Lakshmi’s culture-focused food show — the second season of which hit Hulu last month — “consumes me in the best way, intellectually, spiritually, creatively, and I just want to keep making it,” Lakshmi tells the Times. Unlike the structured nature of Top Chef, which requires Lakshmi to “facilitate other people’s opinions […] often at the expense of sharing [her] own,” Taste the Nation allows her to be her “full self.” It also offers her the huge privilege of creative control, she notes.

She wasn’t always taken seriously.

She acknowledged to the Times that she had been dismissed by chefs on the show, but didn’t elaborate further. As Herman writes in Variety, early press about Lakshmi’s role on Top Chef was “openly, or at least implicitly, sexist,” reducing Lakshmi to her appearance or her relationships. One moment of validation came from chef Eric Ripert, who Lakshmi says told her: “Just because you have not worked in the back of a restaurant, don’t think that you don’t belong.”

She cares about the contestants.

Lakshmi is proud of the way Top Chef impacted both chefs and food TV. Even from the start, “we didn’t want it to be on one of those lowest-common-denominator shows, humiliating the contestants or making it gossipy and not about the food. That made all of our skin crawl,” Lakshmi says. “I’m extraordinarily proud that the real stars of our show are the contestants, and that’s not an accident.”

She was the only one who ate everything on the show.

Lakshmi tells Lee she is the only person on the show who eats “every single thing,” and she’s happy to leave that behind. Sorry to season 2’s Ilan Hall, but his chocolate-covered liver dish stands out to Lakshmi as the “all-time worst dish.” By comparison, Buddha Lo’s beef with beets in season 19 and the late Fatima Ali’s deconstructed samosa in season 15 were some of the best.

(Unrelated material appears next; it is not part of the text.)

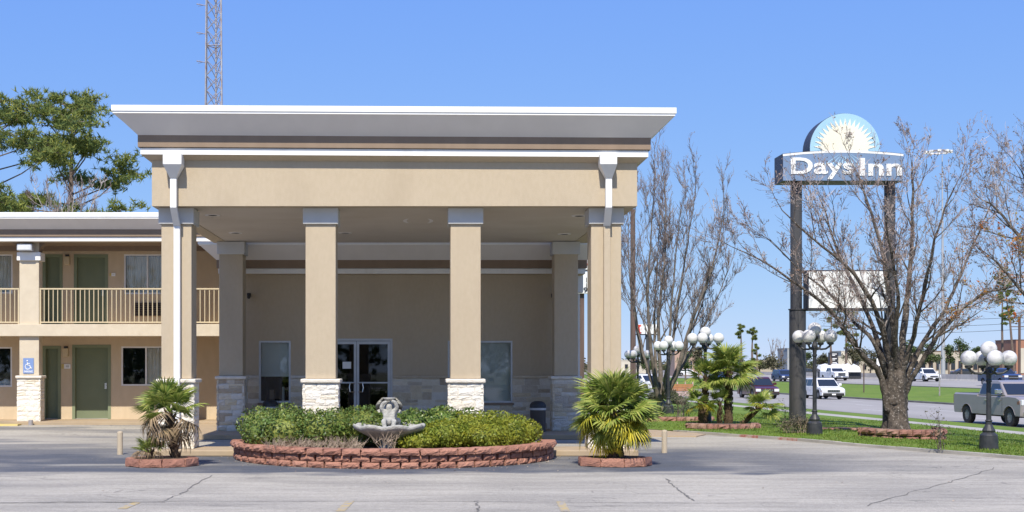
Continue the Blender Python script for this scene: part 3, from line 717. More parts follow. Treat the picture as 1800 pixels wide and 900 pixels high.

She wants to push food TV further.

As Lee points out in the interview, Lakshmi’s final season included an Indian food challenge, and she has often taken chefs to task over bad rice. “It’s because most of the fine-dining restaurants in North America are built on Western cuisine and French technique,” Lakshmi says. “That’s also what I’m purposefully highlighting in Taste the Nation, which was born out of all of my frustrations, hopes, loyalties, advocacies and political point of view.”